A Palestinian mosque near the West Bank city of Ramallah has been set alight by people thought to be Jewish settlers, damaging its interior.
The incident happened on Thursday after Israeli forces tore down structures in a settler outpost built without government approval.
"Thankfully, the torching occurred shortly before dawn prayers, and the villagers who arrived at the mosque put out the fire," said Mahmoud al-Habash, the Palestinian minister of religious affairs.
The mosque was defaced with Hebrew graffiti that said "war" and "Mitzpe Yitzhar," the name of the outpost where the demolitions had taken place hours earlier.
The Palestinian Authority described the mosque burning as "hate crimes" and in a statement called on foreign powers to hold the Israeli government responsible for settler violence.
The vandalism appeared to be the latest act of defiance by settlers whom Binyamin Netanyahu, the Israeli prime minister, has vowed to rein in after similar attacks on mosques and vandalism at an Israeli military base.
Although Israel continues to expand larger official settlements in occupied territory that Palestinians seek for a state, it has been evacuating smaller, unauthorised outposts, in line with court orders to move against them.
The settlements, constructed by Israel on land it captured in a 1967 war, are considered illegal under international law, but Israel cites historical and biblical links to the West Bank, which it refers to as Judea and Samaria.
On Wednesday, radical Jews burnt the exterior of an unused Jerusalem mosque and scrawled "Death to the Arabs" on its walls.
A day earlier, young Jewish settlers rampaged through an army base in the occupied West Bank. The attack sent shock waves through Israel, where many revere the conscript military.
Israeli leaders have condemned the settler attacks, saying they attracted hostility in an already volatile Middle East.
"We will not let them ignite a war of bloodshed, a religious war, with our neighbours," Netanyahu told a Tel Aviv convention of his right-wing Likud party.
"We won’t let them harm either Jews or Arabs," he said.
Among the measures approved by Netanyahu to curb arson and vandalism are administrative detention of suspects and trying some of the suspects in military rather than civil courts.
Other suspects will be ejected from the West Bank for their role in inciting violence.
Israeli soldiers will also be empowered to carry out arrests, a statement from Netanyahu’s office said. Until now Israeli police have had to be called to a crime scene to conduct arrests, giving perpetrators time to flee.
But the prime minister rejected calls from the justice and internal security ministers to classify violent right-wing groups as "terrorists".

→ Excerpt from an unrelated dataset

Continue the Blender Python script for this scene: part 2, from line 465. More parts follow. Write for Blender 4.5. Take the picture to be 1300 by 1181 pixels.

"Anyone who raises a hand against Israeli soldiers or police will be severely punished," Netanyahu said.
He said such suspects would be dealt with in the same way as protesters in Bilin, a Palestinian village where clashes, sometimes deadly, over the Israeli separation barrier built across occupied land occur regularly.
Attacks by violent Jewish groups have in the past generally targeted Palestinians and Arabs, but in recent months they have been increasingly directed at the army and left-wing Israelis.